ELEZIONE PRESIDENTE DELLA REPUBBLICA, ECCO LE REGOLE – Ma qual è il meccanismo che regolerà l’elezione del presidente della Repubblica? La Costituzione dedica al capo dello Stato otto articoli (parte II, Ordinamento della Repubblica, titolo II). All’articolo 83 si precisa come il Presidente della Repubblica è eletto dal Parlamento in seduta comune. Ovvero, dai componenti della Camera dei deputati e del Senato della Repubblica. A questi si aggiungono i delegati eletti dai Consigli regionali. Ogni Consiglio regionale ne elegge tre, in modo che venga assicurata la rappresentanza delle minoranze. Soltanto la Valle d’Aosta ha un solo delegato. Al momento, quindi, il corpo elettorale è composto da 1009 votanti: 630 deputati, 315 senatori, sei senatori a vita (Carlo Azeglio Ciampi, Elena Cattaneo, Mario Monti, Renzo Piano e Carlo Rubbia, Giorgio Napolitano), 58 delegati regionali.
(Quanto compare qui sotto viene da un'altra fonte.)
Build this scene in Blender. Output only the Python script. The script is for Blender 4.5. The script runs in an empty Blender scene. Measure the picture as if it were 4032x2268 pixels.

ELEZIONE PRESIDENTE DELLA REPUBBLICA, LE MAGGIORANZE RICHIESTE – L’elezione del presidente della Repubblica avviene a scrutinio segreto all’interno dell’aula della Camera dei deputati. Nella cabina elettorale i grandi elettori devono scrivere la loro preferenza (nome e cognome, oppure solo il cognome, oppure si può votare scheda bianca o nulla), poi la scheda viene depositata nell’urna. Per consuetudine nell’ordine votano prima i senatori, poi i deputati, infine i delegati regionali. Nei primi tre scrutini è necessaria la maggioranza di due terzi (673 voti) dei componenti dell’assemblea, dal quarto scrutinio basterà la maggioranza assoluta (50% più 1, 505 voti) degli stessi. Renzi e la sua maggioranza, allargata a Forza Italia, partono da un potenziale di oltre 700 elettori. Tradotto, per superare il passaggio decisivo della legislatura Renzi dovrà evitare che la fronda dei “franchi tiratori” superi quota 200. Altrimenti, anche la strategia della “quarta votazione” sarebbe a rischio.